Blood sacrifice was prevalent on thousands of altars in the ancient world. Sacrifice means “to make sacred.” To sacrifice is to offer something to a deity, or it can be the giving up of something desirable in behalf of something higher, or devotion to a claim more pressing. To the ancients, the “life was in the blood”, thus a blood sacrifice was a sacrifice of a life.

Is blood sacrifice practiced today? Is life offered to any of the “gods” of the present world? Are there other kinds of sacrifice prevalent in today’s world? If so, are they attempts to achieve “forgiveness of sins”? Is sacrifice an outmoded concept for modern life and religion?

Among the ancient Israelites, on the Day of Atonement (Yom Kippur) the priest chose two goats.

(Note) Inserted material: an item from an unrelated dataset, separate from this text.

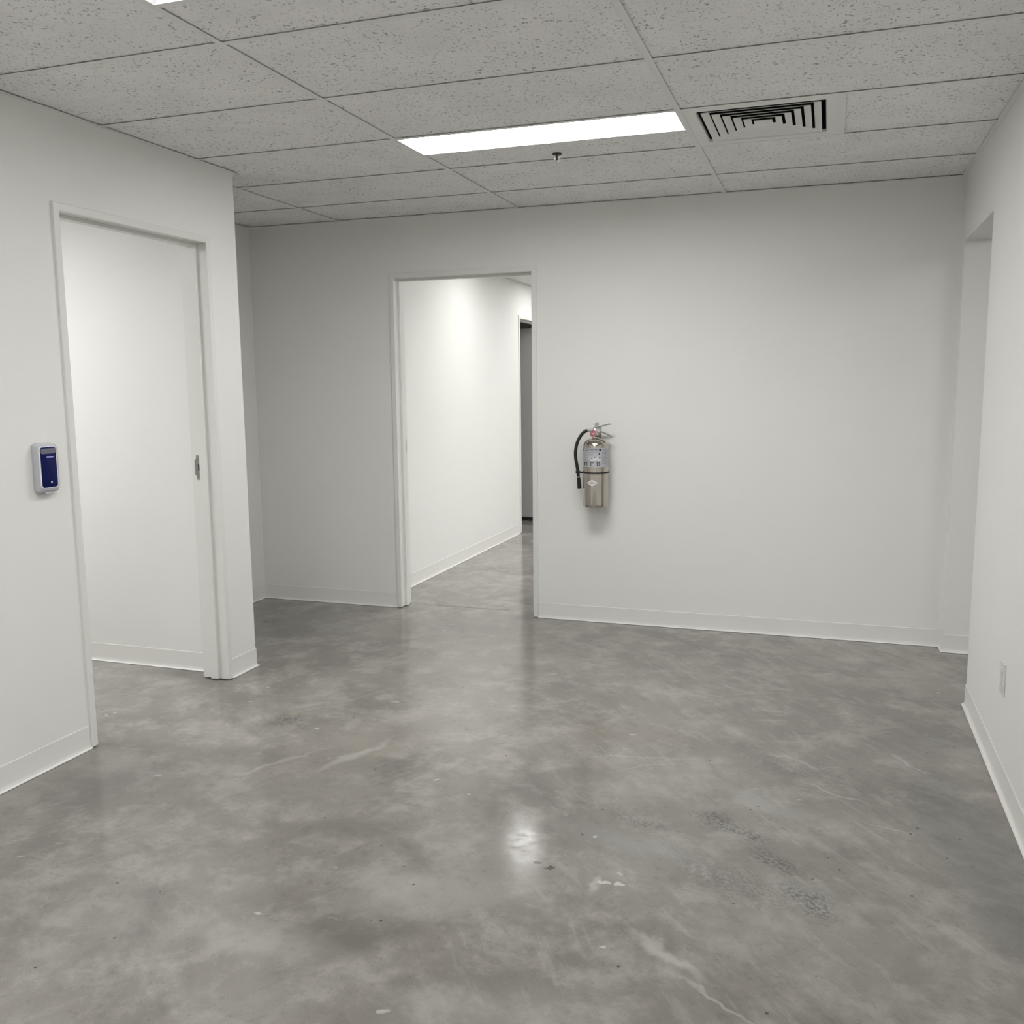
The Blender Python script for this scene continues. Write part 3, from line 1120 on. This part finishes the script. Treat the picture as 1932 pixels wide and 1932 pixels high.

One was sacrificed and the other had the sins of the people ritually transferred to it , and it was then sent out into the wilderness – thus the scapegoat. The scapegoat was used to bear away the sins of the community.

In our time do we have “scapegoats”? Is there a sense in which the larger community transfers its sin and guilt to a person or group of persons causing them to be “driven out into the wilderness” or to suffer in behalf of the group? How do individuals and groups get rid of sin and guilt today?